Could you retype the lines below, starting at the line holding "Recreate this scene" and stopping at the line holding "rad = math.radians", inclusive? Copy them exactly and drop the images.
##### Data section #####
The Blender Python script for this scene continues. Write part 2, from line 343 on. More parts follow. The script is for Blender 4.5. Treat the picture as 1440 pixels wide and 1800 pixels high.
#####
##### Data section #####
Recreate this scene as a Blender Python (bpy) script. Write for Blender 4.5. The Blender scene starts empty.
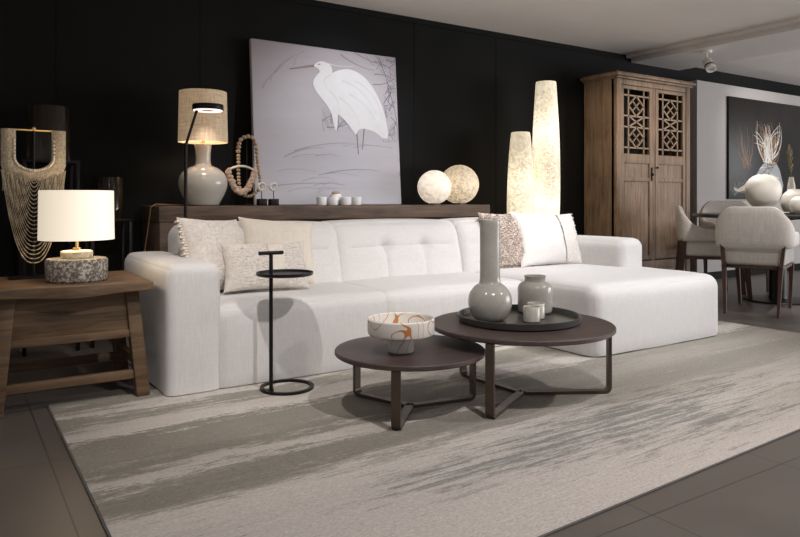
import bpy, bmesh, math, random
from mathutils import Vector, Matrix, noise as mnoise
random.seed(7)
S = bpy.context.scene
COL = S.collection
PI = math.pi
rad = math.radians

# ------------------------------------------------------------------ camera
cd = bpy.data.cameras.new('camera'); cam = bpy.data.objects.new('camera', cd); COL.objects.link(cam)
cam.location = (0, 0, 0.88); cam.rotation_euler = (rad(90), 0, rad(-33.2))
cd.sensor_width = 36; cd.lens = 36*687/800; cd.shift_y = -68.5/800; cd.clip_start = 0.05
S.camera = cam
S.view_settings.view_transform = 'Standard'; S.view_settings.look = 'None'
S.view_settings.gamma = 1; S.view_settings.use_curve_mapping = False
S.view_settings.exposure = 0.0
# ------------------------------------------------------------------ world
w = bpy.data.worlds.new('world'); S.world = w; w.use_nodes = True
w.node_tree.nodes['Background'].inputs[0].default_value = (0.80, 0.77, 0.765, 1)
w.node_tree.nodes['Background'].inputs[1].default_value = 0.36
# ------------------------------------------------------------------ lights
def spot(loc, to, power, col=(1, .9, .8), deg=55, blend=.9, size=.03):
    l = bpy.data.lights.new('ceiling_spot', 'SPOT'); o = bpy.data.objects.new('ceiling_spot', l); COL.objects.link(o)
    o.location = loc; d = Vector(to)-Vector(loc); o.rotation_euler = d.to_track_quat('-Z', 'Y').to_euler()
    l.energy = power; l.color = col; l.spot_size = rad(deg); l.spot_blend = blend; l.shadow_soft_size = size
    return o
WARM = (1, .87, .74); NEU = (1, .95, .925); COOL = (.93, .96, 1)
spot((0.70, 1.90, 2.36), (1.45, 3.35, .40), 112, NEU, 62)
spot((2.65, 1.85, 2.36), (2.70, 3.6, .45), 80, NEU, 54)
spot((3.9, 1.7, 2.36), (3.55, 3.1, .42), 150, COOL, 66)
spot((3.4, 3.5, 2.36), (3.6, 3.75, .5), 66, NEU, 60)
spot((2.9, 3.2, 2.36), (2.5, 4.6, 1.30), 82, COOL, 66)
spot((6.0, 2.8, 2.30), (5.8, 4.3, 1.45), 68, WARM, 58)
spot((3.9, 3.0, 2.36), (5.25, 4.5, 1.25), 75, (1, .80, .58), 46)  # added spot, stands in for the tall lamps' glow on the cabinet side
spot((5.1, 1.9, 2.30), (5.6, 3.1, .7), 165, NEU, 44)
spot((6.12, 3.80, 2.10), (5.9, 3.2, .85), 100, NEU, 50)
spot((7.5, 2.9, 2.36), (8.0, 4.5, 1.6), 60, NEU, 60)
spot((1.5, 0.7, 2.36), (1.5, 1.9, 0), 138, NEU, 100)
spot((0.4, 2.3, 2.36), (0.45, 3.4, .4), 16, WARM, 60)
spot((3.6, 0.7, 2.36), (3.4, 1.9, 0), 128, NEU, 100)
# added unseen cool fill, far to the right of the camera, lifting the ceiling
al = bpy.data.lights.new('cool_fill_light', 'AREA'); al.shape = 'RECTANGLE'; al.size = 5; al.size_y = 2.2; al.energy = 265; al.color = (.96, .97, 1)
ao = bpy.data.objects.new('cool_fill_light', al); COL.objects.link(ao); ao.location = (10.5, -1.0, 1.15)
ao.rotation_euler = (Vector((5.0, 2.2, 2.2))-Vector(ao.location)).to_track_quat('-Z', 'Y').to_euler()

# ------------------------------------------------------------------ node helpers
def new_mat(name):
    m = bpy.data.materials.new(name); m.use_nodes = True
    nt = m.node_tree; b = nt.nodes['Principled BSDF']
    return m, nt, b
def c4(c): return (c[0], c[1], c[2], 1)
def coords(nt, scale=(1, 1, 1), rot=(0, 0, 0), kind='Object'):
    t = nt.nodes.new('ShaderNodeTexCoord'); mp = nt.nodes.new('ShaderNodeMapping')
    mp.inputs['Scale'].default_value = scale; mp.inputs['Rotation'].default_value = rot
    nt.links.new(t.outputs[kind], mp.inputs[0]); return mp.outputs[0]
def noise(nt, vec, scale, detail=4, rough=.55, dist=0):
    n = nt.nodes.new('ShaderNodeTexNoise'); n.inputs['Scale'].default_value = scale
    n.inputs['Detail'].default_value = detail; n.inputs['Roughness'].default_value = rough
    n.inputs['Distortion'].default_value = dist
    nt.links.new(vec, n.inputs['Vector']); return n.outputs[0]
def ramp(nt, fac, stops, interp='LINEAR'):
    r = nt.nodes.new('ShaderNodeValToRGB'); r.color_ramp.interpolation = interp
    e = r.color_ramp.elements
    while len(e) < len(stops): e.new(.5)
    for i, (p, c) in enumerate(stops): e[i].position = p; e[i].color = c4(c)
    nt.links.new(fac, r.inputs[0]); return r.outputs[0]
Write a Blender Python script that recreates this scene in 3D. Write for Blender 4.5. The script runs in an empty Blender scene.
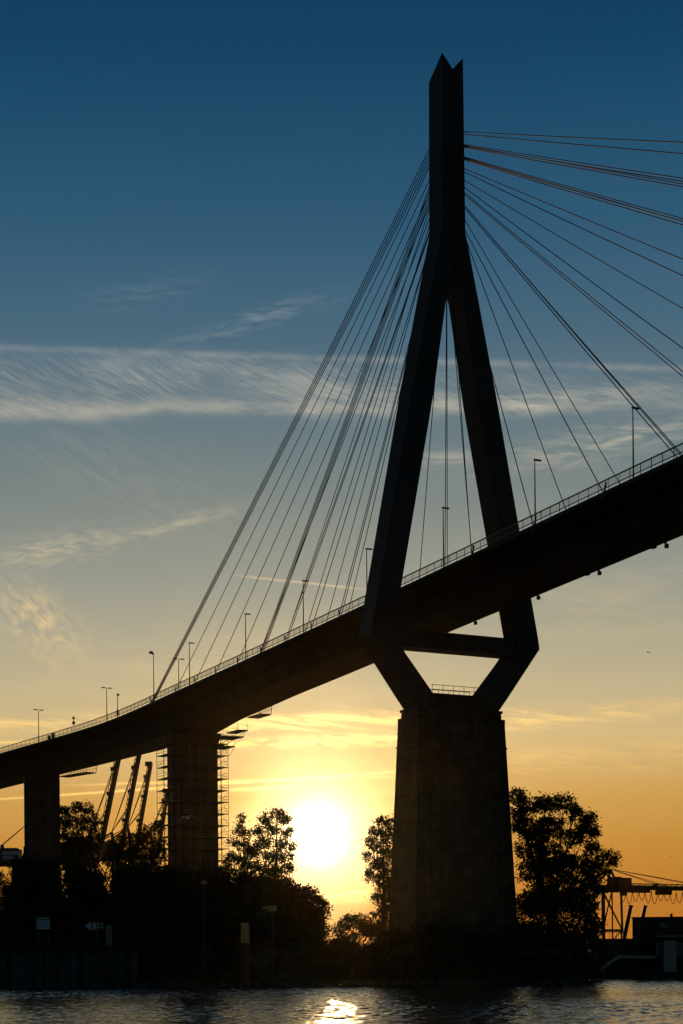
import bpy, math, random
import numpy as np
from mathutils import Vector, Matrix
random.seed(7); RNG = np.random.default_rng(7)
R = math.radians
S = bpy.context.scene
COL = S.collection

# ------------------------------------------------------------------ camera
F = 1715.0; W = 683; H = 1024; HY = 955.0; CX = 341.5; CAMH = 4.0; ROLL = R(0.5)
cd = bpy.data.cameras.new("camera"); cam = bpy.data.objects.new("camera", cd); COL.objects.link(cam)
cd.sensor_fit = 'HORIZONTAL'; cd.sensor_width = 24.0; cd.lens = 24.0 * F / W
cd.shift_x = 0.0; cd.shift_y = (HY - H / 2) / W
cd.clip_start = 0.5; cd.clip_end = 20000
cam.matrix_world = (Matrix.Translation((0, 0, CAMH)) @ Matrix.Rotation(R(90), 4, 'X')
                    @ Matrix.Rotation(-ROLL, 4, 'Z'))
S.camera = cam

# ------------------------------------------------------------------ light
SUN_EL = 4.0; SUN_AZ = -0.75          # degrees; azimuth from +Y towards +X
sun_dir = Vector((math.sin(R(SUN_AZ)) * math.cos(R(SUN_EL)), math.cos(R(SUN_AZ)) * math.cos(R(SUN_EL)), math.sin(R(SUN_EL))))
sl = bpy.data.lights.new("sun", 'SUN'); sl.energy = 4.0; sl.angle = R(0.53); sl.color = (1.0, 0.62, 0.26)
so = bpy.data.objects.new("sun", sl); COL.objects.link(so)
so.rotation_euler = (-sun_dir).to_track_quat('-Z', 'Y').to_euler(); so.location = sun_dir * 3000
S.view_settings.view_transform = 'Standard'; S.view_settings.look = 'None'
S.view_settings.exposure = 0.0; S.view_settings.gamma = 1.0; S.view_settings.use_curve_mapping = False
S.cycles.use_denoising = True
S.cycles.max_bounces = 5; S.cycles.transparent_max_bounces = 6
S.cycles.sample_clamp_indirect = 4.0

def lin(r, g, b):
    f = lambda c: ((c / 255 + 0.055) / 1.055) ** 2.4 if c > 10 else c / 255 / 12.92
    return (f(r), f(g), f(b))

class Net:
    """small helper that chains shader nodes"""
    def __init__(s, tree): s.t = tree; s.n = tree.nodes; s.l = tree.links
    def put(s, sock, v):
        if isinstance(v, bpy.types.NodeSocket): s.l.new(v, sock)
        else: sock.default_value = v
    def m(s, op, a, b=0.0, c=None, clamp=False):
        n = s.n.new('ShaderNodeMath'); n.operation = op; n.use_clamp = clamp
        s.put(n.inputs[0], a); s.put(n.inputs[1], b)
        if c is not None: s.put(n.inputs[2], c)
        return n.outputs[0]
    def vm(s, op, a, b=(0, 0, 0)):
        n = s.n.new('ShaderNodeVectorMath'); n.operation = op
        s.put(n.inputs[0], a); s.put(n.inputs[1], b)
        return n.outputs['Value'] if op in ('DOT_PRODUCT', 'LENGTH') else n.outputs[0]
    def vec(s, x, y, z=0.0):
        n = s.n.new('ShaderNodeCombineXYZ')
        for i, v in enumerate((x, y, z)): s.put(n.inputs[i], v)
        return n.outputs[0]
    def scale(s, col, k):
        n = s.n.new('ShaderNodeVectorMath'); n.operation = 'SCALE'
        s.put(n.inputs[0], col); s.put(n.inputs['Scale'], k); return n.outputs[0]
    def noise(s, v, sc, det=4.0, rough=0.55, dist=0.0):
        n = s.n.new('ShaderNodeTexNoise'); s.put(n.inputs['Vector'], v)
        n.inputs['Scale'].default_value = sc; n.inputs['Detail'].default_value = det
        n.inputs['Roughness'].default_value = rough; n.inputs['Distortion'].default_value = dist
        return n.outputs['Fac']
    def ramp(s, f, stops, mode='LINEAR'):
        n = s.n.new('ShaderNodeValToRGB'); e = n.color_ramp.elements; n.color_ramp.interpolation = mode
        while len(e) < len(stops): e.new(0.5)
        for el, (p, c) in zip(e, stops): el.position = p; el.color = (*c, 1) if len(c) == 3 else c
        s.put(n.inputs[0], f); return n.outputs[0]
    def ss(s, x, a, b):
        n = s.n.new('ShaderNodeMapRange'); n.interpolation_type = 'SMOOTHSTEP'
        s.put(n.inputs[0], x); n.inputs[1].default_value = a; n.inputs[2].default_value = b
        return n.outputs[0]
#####
◆ **Answer to this task**:
Recreate this scene as a Blender Python (bpy) script. Write for Blender 4.5. The Blender scene starts empty.
import bpy, bmesh, math, random
from mathutils import Vector, Matrix, noise as mnoise
random.seed(7)
S = bpy.context.scene
COL = S.collection
PI = math.pi
rad = math.radians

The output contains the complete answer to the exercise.